## What to work on
In the entries below, find the line containing "Build this scene" and the line containing "COL = SC.collection". Copy those two lines and everything between them exactly, without the pictures.

## Input
____
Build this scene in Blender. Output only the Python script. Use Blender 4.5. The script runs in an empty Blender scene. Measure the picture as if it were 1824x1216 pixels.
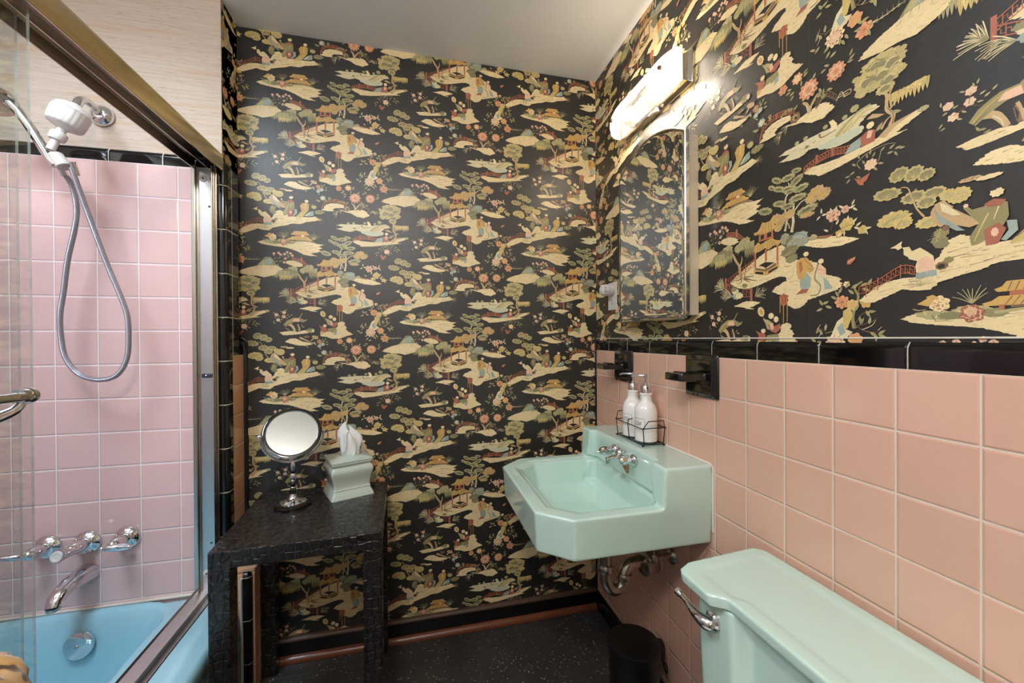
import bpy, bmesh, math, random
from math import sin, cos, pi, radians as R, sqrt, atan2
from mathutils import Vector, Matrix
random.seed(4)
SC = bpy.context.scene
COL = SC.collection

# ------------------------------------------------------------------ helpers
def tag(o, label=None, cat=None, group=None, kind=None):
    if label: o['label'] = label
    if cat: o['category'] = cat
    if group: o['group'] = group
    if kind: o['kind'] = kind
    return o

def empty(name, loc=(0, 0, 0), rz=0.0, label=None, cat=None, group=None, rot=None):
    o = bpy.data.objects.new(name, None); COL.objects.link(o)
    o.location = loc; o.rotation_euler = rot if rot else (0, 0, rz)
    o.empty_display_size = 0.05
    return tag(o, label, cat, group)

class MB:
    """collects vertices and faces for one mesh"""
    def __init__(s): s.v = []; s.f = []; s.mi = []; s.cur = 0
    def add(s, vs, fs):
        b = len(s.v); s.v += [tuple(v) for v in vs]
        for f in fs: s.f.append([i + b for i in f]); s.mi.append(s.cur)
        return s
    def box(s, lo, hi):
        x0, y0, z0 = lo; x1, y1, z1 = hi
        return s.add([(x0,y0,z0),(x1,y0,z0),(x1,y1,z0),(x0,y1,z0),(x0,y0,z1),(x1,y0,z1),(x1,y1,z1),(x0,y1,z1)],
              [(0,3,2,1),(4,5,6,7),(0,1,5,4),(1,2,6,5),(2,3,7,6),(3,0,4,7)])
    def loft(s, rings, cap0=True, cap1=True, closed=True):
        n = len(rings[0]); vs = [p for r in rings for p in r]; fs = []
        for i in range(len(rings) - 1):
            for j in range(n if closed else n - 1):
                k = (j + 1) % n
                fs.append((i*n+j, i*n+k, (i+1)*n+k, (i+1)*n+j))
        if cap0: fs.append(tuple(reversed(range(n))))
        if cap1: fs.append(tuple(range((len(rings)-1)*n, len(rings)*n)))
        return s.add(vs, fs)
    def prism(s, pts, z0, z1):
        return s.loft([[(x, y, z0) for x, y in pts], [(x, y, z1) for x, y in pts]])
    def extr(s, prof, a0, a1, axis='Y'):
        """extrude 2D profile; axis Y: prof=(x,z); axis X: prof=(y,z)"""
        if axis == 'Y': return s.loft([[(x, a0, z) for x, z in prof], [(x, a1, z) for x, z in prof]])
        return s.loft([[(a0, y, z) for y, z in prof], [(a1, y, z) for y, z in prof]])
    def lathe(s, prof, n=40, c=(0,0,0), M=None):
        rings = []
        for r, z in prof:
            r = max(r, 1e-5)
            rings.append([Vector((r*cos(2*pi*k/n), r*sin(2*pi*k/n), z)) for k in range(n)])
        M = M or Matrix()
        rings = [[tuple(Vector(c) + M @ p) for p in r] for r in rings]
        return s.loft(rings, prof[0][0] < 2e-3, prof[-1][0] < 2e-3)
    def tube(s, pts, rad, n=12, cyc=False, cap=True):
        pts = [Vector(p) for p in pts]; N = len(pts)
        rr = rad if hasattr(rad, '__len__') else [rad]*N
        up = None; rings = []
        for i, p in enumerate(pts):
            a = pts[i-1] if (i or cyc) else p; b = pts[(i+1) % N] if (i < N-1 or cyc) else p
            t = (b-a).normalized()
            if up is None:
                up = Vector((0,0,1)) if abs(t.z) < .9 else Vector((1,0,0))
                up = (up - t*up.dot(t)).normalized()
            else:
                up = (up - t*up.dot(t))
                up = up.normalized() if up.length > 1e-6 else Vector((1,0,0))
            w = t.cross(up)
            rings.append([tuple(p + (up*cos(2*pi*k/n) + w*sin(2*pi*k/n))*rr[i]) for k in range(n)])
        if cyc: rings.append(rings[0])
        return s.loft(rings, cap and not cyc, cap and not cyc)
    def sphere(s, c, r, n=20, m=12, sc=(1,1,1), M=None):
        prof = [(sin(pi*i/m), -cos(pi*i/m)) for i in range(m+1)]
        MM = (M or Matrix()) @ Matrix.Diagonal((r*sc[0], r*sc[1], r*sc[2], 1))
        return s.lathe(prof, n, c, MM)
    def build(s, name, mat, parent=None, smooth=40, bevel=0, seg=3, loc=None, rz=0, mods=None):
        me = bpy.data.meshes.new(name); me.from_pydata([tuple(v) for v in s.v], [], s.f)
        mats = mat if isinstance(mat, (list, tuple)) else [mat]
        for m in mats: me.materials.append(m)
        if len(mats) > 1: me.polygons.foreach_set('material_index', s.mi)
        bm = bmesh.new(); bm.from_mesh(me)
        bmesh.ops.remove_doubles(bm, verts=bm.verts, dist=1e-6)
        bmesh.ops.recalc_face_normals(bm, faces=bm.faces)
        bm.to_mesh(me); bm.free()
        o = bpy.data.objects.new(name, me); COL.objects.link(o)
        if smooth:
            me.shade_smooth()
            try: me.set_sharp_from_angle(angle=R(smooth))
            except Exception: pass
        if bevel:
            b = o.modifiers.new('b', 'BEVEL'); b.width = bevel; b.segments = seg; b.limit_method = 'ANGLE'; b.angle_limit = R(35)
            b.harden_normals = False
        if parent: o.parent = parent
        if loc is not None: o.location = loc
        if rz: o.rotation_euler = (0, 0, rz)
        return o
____
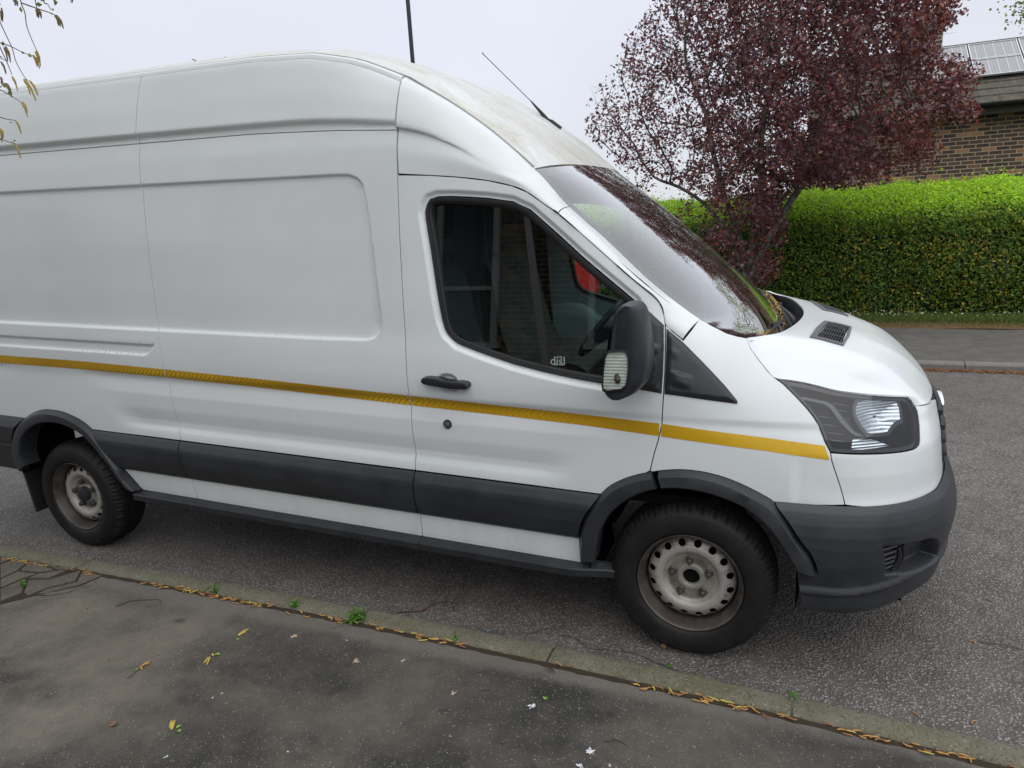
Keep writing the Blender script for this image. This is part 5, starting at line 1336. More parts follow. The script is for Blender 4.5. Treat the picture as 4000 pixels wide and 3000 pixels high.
____
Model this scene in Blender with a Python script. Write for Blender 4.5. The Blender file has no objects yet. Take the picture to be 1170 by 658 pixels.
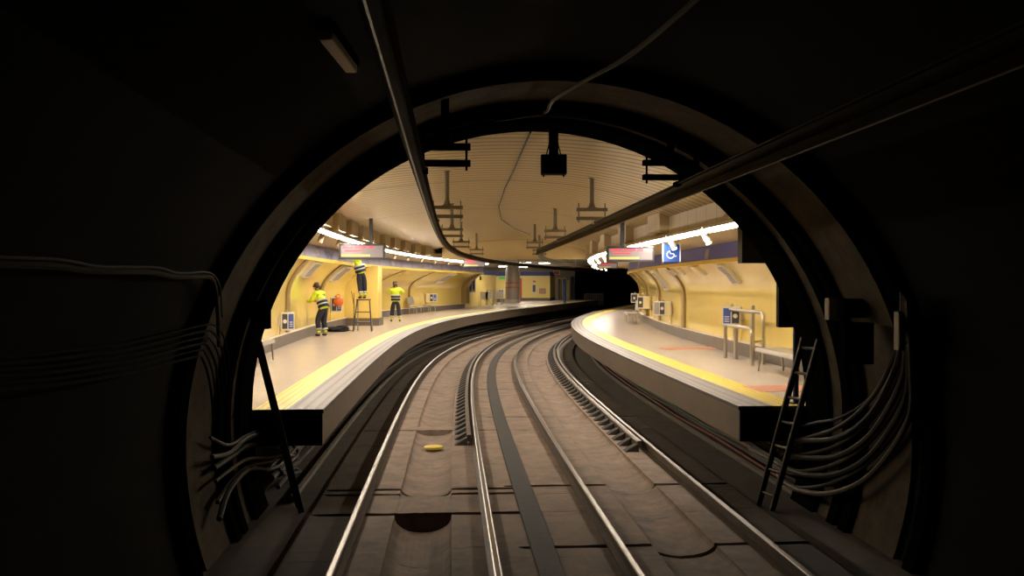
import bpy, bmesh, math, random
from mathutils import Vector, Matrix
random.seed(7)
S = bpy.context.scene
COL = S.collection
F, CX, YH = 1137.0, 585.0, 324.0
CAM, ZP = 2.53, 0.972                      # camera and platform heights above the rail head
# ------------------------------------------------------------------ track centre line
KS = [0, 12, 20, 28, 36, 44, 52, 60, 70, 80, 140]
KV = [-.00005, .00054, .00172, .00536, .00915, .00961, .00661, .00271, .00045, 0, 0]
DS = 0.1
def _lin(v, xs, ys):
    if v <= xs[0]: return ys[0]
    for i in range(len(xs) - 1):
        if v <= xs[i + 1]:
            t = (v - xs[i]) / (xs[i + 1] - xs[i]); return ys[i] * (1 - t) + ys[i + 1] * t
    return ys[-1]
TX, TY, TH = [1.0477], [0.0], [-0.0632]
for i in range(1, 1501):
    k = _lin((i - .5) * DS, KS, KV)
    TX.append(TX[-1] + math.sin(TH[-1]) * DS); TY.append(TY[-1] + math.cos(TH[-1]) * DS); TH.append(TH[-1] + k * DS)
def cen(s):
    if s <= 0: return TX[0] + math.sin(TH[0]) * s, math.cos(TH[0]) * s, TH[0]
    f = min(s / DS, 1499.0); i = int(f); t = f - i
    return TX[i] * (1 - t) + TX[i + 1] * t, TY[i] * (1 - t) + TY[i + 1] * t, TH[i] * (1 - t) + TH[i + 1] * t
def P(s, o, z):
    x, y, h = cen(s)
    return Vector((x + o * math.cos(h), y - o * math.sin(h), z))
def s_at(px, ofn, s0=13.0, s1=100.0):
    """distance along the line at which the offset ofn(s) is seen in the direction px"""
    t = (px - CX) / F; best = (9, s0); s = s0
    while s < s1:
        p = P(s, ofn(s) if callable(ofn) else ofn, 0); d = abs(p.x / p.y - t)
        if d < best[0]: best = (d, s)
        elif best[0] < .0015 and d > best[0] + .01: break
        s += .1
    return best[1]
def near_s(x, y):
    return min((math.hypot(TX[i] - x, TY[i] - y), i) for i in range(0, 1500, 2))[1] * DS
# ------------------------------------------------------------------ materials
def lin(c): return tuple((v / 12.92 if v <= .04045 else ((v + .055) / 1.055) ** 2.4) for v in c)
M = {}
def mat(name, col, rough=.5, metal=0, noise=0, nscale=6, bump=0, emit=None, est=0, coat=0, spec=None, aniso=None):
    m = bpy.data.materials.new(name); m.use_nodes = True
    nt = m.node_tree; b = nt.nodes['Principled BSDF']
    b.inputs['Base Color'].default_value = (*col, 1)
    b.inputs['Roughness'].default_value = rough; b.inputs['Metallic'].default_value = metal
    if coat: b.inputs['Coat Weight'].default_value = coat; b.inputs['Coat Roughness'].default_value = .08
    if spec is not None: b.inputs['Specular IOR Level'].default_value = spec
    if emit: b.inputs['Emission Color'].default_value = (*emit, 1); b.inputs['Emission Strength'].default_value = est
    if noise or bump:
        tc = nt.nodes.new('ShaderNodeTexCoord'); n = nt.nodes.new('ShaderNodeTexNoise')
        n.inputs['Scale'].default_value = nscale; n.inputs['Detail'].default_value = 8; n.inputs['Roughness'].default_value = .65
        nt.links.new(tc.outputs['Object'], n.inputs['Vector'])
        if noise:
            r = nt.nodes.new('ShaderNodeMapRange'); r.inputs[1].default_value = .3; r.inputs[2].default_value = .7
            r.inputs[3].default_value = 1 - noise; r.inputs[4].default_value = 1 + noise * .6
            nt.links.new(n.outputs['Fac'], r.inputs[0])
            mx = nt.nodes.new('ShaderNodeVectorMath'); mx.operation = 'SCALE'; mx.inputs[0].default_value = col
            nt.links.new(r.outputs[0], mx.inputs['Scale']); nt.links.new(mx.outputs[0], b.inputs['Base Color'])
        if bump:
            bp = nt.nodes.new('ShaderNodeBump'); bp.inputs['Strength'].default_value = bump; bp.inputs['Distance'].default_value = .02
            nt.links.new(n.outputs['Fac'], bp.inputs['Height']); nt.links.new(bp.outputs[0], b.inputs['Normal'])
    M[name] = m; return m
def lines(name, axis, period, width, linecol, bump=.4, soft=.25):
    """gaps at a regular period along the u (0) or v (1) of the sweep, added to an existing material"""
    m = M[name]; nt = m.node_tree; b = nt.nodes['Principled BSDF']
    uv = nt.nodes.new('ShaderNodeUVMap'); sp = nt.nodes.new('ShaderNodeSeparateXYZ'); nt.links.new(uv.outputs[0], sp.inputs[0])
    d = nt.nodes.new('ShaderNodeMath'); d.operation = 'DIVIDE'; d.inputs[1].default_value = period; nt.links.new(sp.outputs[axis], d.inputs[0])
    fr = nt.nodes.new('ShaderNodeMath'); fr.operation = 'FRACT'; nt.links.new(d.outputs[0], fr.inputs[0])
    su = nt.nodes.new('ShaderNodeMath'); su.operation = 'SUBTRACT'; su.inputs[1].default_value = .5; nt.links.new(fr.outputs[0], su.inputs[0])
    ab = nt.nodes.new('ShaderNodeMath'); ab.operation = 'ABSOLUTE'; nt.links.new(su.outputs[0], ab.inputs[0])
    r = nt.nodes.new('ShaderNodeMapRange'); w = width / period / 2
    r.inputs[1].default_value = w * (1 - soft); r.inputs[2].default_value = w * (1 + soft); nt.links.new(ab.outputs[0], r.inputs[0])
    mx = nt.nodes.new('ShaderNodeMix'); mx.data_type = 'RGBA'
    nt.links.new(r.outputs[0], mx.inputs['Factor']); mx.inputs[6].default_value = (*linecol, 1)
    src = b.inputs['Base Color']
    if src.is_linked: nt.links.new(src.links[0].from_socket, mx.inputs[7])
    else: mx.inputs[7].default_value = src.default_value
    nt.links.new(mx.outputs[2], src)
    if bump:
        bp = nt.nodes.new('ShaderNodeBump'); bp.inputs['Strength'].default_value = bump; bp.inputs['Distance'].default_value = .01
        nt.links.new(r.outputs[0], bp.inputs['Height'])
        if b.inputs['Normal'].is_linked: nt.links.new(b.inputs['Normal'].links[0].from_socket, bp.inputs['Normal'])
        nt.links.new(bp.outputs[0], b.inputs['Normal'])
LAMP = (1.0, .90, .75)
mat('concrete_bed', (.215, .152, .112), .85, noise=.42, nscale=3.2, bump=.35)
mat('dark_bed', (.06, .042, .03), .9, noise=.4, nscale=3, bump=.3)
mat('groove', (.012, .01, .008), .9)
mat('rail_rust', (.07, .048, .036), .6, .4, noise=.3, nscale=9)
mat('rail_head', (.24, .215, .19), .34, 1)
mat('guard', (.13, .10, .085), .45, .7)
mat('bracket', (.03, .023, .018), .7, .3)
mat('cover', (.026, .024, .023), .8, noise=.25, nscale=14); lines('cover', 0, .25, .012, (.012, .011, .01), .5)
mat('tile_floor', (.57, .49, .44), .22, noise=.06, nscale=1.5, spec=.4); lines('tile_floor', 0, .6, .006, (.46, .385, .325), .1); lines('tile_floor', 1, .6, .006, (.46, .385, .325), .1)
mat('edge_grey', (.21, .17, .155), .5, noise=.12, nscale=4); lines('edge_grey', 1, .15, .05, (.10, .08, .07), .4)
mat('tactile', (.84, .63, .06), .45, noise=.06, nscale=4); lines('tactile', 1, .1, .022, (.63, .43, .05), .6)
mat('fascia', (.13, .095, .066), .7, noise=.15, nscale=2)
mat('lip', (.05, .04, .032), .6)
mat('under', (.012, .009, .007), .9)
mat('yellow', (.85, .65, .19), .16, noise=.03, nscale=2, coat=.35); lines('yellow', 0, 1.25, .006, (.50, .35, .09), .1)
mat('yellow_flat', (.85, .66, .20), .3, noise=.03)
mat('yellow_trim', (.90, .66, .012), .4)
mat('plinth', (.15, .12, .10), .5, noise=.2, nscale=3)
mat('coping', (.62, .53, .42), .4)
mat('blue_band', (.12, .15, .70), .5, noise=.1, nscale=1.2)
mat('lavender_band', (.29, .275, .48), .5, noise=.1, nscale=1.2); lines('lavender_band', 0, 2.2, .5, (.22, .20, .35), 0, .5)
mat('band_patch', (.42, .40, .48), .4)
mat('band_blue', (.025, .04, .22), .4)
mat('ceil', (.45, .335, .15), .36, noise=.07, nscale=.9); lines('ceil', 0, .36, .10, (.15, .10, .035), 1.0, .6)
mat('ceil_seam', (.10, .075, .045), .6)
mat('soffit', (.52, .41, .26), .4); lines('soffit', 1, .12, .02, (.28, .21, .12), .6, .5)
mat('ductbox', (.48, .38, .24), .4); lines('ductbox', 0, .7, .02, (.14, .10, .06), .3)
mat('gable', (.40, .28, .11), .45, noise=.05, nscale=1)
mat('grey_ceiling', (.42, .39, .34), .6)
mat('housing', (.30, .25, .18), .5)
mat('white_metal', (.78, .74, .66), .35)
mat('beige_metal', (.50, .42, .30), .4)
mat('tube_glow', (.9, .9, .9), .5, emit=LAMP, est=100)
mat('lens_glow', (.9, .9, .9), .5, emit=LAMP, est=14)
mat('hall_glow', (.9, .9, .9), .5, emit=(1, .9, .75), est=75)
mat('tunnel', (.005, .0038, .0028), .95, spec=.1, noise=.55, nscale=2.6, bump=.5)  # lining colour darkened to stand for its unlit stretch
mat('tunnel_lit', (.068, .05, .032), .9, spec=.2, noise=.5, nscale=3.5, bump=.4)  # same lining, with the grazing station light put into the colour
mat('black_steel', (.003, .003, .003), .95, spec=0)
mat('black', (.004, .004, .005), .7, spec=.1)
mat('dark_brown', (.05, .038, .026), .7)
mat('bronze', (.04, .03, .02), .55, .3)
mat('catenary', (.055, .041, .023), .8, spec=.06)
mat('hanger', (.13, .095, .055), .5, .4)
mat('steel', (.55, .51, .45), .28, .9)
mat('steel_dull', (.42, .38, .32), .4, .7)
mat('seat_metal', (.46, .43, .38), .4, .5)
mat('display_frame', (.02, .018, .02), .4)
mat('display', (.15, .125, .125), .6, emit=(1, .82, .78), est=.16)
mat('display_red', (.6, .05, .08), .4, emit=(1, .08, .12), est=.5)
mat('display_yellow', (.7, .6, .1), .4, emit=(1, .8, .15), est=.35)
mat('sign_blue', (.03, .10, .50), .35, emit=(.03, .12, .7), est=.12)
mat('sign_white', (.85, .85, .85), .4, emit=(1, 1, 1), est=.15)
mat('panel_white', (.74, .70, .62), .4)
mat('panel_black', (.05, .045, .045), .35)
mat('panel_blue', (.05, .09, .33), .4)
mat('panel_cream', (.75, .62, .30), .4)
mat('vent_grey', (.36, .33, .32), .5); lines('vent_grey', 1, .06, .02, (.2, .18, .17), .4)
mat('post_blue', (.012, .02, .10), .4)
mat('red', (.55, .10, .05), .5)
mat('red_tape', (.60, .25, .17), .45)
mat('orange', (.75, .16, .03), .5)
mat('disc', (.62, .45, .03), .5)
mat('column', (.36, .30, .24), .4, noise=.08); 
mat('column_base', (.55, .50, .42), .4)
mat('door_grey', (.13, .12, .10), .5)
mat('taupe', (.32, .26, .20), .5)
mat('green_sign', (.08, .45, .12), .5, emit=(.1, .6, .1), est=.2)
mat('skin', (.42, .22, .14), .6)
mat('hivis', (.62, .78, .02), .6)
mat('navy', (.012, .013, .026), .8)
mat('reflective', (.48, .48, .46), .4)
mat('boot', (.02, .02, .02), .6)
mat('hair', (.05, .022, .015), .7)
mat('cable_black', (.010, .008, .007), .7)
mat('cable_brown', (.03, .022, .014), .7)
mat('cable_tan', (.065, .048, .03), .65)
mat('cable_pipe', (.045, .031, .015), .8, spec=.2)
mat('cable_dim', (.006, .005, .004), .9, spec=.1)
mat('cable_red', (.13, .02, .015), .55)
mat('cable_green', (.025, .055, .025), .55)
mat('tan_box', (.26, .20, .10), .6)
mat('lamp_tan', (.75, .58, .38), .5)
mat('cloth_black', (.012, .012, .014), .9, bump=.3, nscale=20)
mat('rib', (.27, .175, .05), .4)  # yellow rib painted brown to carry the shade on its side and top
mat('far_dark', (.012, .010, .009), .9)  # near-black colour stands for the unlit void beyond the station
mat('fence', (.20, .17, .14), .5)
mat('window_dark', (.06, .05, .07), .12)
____
## Task output
Build this scene in Blender. Output only the Python script. Use Blender 4.5. The script runs in an empty Blender scene. Measure the picture as if it were 1824x1216 pixels.
import bpy, bmesh, math, random
from math import sin, cos, pi, radians as R, sqrt, atan2
from mathutils import Vector, Matrix
random.seed(4)
SC = bpy.context.scene
COL = SC.collection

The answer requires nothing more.